Google Pay Extends Diwali Offer as Users Continue Quest for the Elusive 'Rangoli' Stamp

'Do you have a rangoli?' were perhaps the most uttered words this Diwali season.

"Do you have a rangoli?"

These were perhaps the most spoken words in India this festive season, thanks to Google Pay's Diwali offer to gift Rs 251 to users who could manage to collect all five stamps on the platform.

However, while some lucky ones managed to find all five stamps, including the "diya", "jhumka", "lantern", "flower" and "rangoli", the latter proved more elusive to find.

But before you slip into despair, Google Play has some good news as the search for the reticent "rangoli" may not be over just yet. In fact, the missing "rangoli" created such a craze that Google Play has now decided to extend the offer, which also includes a chance to win Rs 1 lakh cash prize, has been extended till November 11.

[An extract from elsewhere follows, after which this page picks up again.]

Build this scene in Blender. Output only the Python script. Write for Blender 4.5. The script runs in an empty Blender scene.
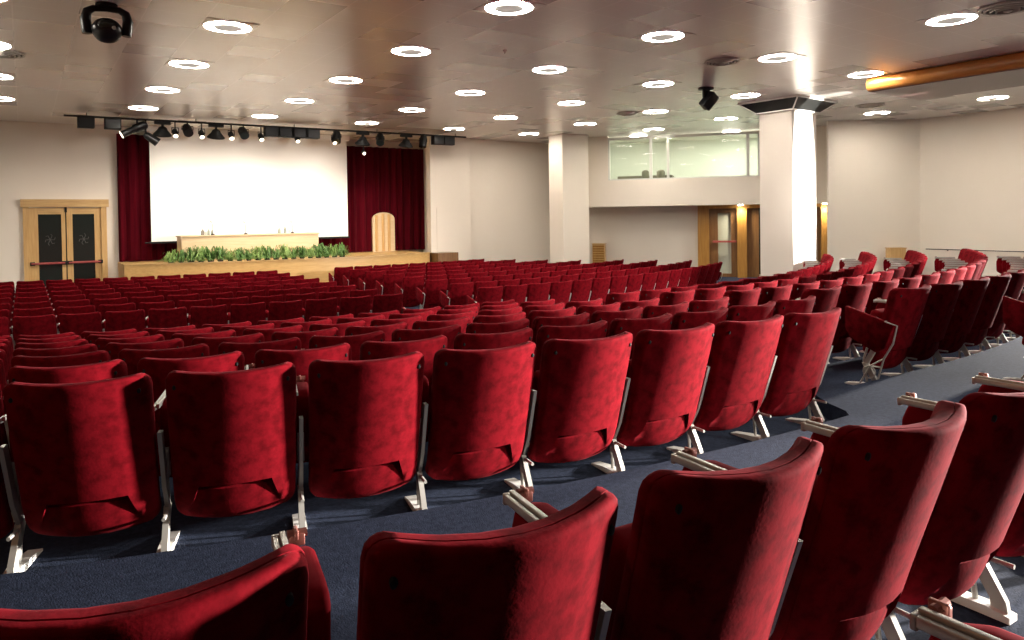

What are Diwali stamps and how to get them?

The stamps are basically icons that appear on the Google Pay app whenever a user makes a transaction worth over Rs 33 or scans the special Diwali QR code on festive items.

Stamps can also be gifted to other users on Google Pay, who can, in turn, gift the user a stamp in return. The idea is to keep playing the game until a user collects all five stamps. Despite attempts by users to find a pattern, Google Pay has clarified that the stamps are given out randomly and the only way to increase chances of collecting all the stamps was to continue using the digital wallet and make multiple transactions.

Users were thrilled at the extension of the offer with many still hoping to win the 1 lakh bumper prize or at least the guaranteed Rs 251 reward.

However, many saw through the strategy to extend the offer as just another ploy to keep users engaged.

In fact, users were so desperate to find the "rangoli" that some even jokingly tried to threaten the platform into giving them a stamp.

Will anyone ever get the "rangoli" stamp? How long would Google Pay manage to keep the carrot dangling? In the absence of the "rangoli", questions remain at large.